## THE REQUEST
Your task is to output the data exactly as it stands.

## RECORDED INFORMATION
■ ■ ■
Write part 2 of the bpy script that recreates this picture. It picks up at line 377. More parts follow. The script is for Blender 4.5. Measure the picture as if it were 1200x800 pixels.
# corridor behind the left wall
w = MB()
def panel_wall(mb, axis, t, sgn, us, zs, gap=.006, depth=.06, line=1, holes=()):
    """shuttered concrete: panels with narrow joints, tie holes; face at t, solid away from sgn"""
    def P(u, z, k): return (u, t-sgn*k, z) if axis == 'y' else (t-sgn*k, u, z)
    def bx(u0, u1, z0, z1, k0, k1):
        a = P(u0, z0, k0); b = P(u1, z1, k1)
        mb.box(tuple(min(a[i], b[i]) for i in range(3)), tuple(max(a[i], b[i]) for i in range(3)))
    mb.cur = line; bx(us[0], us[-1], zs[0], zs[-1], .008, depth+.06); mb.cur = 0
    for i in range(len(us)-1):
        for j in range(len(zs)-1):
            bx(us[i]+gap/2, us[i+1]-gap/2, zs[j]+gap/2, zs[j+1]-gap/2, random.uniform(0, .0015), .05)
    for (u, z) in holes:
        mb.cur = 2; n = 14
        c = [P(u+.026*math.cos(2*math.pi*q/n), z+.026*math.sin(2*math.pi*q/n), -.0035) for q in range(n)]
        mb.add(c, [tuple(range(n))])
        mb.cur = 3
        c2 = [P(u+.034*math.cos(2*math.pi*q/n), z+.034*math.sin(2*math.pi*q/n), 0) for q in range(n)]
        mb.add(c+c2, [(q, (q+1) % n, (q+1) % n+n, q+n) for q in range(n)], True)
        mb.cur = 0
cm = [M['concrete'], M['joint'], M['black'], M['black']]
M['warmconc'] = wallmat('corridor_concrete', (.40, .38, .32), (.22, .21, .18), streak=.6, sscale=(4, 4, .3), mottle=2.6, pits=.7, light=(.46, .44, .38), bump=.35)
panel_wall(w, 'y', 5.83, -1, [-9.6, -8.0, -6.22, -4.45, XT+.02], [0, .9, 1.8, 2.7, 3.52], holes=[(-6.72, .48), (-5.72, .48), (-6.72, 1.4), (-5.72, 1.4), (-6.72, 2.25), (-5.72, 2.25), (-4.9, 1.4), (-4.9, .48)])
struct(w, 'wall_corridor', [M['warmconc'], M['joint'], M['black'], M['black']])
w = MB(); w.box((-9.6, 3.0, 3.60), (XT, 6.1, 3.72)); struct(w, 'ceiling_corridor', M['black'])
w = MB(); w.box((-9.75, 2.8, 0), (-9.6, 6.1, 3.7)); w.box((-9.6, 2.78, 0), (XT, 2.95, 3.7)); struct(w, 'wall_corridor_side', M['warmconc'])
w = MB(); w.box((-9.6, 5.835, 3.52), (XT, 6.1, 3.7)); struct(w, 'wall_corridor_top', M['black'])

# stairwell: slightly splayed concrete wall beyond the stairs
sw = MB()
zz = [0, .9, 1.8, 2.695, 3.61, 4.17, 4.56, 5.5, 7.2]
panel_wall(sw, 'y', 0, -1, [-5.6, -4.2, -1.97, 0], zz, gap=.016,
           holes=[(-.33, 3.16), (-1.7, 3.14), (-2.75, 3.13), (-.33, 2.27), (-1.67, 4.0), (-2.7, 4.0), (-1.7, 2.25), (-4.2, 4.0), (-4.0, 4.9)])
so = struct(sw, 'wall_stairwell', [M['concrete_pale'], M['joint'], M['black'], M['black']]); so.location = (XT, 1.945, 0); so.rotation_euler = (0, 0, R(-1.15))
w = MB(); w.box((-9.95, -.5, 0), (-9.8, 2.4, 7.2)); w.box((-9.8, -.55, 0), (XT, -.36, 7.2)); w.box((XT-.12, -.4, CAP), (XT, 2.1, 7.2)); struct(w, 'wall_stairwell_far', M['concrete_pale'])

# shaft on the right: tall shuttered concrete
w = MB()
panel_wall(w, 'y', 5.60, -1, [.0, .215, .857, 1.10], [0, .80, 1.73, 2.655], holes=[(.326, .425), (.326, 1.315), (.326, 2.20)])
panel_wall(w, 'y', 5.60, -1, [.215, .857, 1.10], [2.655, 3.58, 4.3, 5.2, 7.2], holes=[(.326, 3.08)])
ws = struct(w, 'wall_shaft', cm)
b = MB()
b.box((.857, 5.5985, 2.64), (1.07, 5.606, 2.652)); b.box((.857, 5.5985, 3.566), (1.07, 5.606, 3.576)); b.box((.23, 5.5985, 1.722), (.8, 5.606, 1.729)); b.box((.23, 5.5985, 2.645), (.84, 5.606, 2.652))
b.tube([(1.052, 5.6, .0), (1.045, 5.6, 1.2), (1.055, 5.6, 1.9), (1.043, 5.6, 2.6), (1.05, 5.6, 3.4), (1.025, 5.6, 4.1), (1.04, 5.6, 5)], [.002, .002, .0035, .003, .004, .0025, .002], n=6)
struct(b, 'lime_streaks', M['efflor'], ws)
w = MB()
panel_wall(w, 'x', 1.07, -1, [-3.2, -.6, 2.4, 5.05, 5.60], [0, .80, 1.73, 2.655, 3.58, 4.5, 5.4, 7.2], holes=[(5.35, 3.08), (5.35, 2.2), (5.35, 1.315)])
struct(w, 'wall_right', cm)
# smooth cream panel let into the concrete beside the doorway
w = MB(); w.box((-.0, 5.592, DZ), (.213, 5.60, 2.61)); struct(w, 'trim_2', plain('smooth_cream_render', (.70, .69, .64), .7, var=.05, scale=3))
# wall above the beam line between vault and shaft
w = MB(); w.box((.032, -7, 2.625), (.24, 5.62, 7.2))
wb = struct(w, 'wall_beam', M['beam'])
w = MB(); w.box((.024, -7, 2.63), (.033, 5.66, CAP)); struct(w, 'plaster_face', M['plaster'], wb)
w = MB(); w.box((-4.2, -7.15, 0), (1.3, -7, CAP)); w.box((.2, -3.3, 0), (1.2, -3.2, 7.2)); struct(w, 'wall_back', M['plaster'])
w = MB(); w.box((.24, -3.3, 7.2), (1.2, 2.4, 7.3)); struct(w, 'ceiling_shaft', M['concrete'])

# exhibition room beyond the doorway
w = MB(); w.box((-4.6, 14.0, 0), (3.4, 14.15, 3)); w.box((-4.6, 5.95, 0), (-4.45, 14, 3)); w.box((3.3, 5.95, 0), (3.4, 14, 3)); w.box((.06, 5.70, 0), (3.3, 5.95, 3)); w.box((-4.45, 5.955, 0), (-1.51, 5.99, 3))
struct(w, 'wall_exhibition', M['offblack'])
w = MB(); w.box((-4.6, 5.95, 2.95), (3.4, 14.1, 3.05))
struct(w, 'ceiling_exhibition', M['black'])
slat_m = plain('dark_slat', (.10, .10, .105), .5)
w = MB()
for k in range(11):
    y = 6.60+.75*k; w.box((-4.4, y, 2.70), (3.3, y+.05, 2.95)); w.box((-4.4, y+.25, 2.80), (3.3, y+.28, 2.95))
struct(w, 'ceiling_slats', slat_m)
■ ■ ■
## WRITTEN RESPONSE
Write part 2 of the bpy script that recreates this picture. It picks up at line 377. More parts follow. The script is for Blender 4.5. Measure the picture as if it were 1200x800 pixels.
# corridor behind the left wall
w = MB()
def panel_wall(mb, axis, t, sgn, us, zs, gap=.006, depth=.06, line=1, holes=()):
    """shuttered concrete: panels with narrow joints, tie holes; face at t, solid away from sgn"""
    def P(u, z, k): return (u, t-sgn*k, z) if axis == 'y' else (t-sgn*k, u, z)
    def bx(u0, u1, z0, z1, k0, k1):
        a = P(u0, z0, k0); b = P(u1, z1, k1)
        mb.box(tuple(min(a[i], b[i]) for i in range(3)), tuple(max(a[i], b[i]) for i in range(3)))
    mb.cur = line; bx(us[0], us[-1], zs[0], zs[-1], .008, depth+.06); mb.cur = 0
    for i in range(len(us)-1):
        for j in range(len(zs)-1):
            bx(us[i]+gap/2, us[i+1]-gap/2, zs[j]+gap/2, zs[j+1]-gap/2, random.uniform(0, .0015), .05)
    for (u, z) in holes:
        mb.cur = 2; n = 14
        c = [P(u+.026*math.cos(2*math.pi*q/n), z+.026*math.sin(2*math.pi*q/n), -.0035) for q in range(n)]
        mb.add(c, [tuple(range(n))])
        mb.cur = 3
        c2 = [P(u+.034*math.cos(2*math.pi*q/n), z+.034*math.sin(2*math.pi*q/n), 0) for q in range(n)]
        mb.add(c+c2, [(q, (q+1) % n, (q+1) % n+n, q+n) for q in range(n)], True)
        mb.cur = 0
cm = [M['concrete'], M['joint'], M['black'], M['black']]
M['warmconc'] = wallmat('corridor_concrete', (.40, .38, .32), (.22, .21, .18), streak=.6, sscale=(4, 4, .3), mottle=2.6, pits=.7, light=(.46, .44, .38), bump=.35)
panel_wall(w, 'y', 5.83, -1, [-9.6, -8.0, -6.22, -4.45, XT+.02], [0, .9, 1.8, 2.7, 3.52], holes=[(-6.72, .48), (-5.72, .48), (-6.72, 1.4), (-5.72, 1.4), (-6.72, 2.25), (-5.72, 2.25), (-4.9, 1.4), (-4.9, .48)])
struct(w, 'wall_corridor', [M['warmconc'], M['joint'], M['black'], M['black']])
w = MB(); w.box((-9.6, 3.0, 3.60), (XT, 6.1, 3.72)); struct(w, 'ceiling_corridor', M['black'])
w = MB(); w.box((-9.75, 2.8, 0), (-9.6, 6.1, 3.7)); w.box((-9.6, 2.78, 0), (XT, 2.95, 3.7)); struct(w, 'wall_corridor_side', M['warmconc'])
w = MB(); w.box((-9.6, 5.835, 3.52), (XT, 6.1, 3.7)); struct(w, 'wall_corridor_top', M['black'])

# stairwell: slightly splayed concrete wall beyond the stairs
sw = MB()
zz = [0, .9, 1.8, 2.695, 3.61, 4.17, 4.56, 5.5, 7.2]
panel_wall(sw, 'y', 0, -1, [-5.6, -4.2, -1.97, 0], zz, gap=.016,
           holes=[(-.33, 3.16), (-1.7, 3.14), (-2.75, 3.13), (-.33, 2.27), (-1.67, 4.0), (-2.7, 4.0), (-1.7, 2.25), (-4.2, 4.0), (-4.0, 4.9)])
so = struct(sw, 'wall_stairwell', [M['concrete_pale'], M['joint'], M['black'], M['black']]); so.location = (XT, 1.945, 0); so.rotation_euler = (0, 0, R(-1.15))
w = MB(); w.box((-9.95, -.5, 0), (-9.8, 2.4, 7.2)); w.box((-9.8, -.55, 0), (XT, -.36, 7.2)); w.box((XT-.12, -.4, CAP), (XT, 2.1, 7.2)); struct(w, 'wall_stairwell_far', M['concrete_pale'])

# shaft on the right: tall shuttered concrete
w = MB()
panel_wall(w, 'y', 5.60, -1, [.0, .215, .857, 1.10], [0, .80, 1.73, 2.655], holes=[(.326, .425), (.326, 1.315), (.326, 2.20)])
panel_wall(w, 'y', 5.60, -1, [.215, .857, 1.10], [2.655, 3.58, 4.3, 5.2, 7.2], holes=[(.326, 3.08)])
ws = struct(w, 'wall_shaft', cm)
b = MB()
b.box((.857, 5.5985, 2.64), (1.07, 5.606, 2.652)); b.box((.857, 5.5985, 3.566), (1.07, 5.606, 3.576)); b.box((.23, 5.5985, 1.722), (.8, 5.606, 1.729)); b.box((.23, 5.5985, 2.645), (.84, 5.606, 2.652))
b.tube([(1.052, 5.6, .0), (1.045, 5.6, 1.2), (1.055, 5.6, 1.9), (1.043, 5.6, 2.6), (1.05, 5.6, 3.4), (1.025, 5.6, 4.1), (1.04, 5.6, 5)], [.002, .002, .0035, .003, .004, .0025, .002], n=6)
struct(b, 'lime_streaks', M['efflor'], ws)
w = MB()
panel_wall(w, 'x', 1.07, -1, [-3.2, -.6, 2.4, 5.05, 5.60], [0, .80, 1.73, 2.655, 3.58, 4.5, 5.4, 7.2], holes=[(5.35, 3.08), (5.35, 2.2), (5.35, 1.315)])
struct(w, 'wall_right', cm)
# smooth cream panel let into the concrete beside the doorway
w = MB(); w.box((-.0, 5.592, DZ), (.213, 5.60, 2.61)); struct(w, 'trim_2', plain('smooth_cream_render', (.70, .69, .64), .7, var=.05, scale=3))
# wall above the beam line between vault and shaft
w = MB(); w.box((.032, -7, 2.625), (.24, 5.62, 7.2))
wb = struct(w, 'wall_beam', M['beam'])
w = MB(); w.box((.024, -7, 2.63), (.033, 5.66, CAP)); struct(w, 'plaster_face', M['plaster'], wb)
w = MB(); w.box((-4.2, -7.15, 0), (1.3, -7, CAP)); w.box((.2, -3.3, 0), (1.2, -3.2, 7.2)); struct(w, 'wall_back', M['plaster'])
w = MB(); w.box((.24, -3.3, 7.2), (1.2, 2.4, 7.3)); struct(w, 'ceiling_shaft', M['concrete'])

# exhibition room beyond the doorway
w = MB(); w.box((-4.6, 14.0, 0), (3.4, 14.15, 3)); w.box((-4.6, 5.95, 0), (-4.45, 14, 3)); w.box((3.3, 5.95, 0), (3.4, 14, 3)); w.box((.06, 5.70, 0), (3.3, 5.95, 3)); w.box((-4.45, 5.955, 0), (-1.51, 5.99, 3))
struct(w, 'wall_exhibition', M['offblack'])
w = MB(); w.box((-4.6, 5.95, 2.95), (3.4, 14.1, 3.05))
struct(w, 'ceiling_exhibition', M['black'])
slat_m = plain('dark_slat', (.10, .10, .105), .5)
w = MB()
for k in range(11):
    y = 6.60+.75*k; w.box((-4.4, y, 2.70), (3.3, y+.05, 2.95)); w.box((-4.4, y+.25, 2.80), (3.3, y+.28, 2.95))
struct(w, 'ceiling_slats', slat_m)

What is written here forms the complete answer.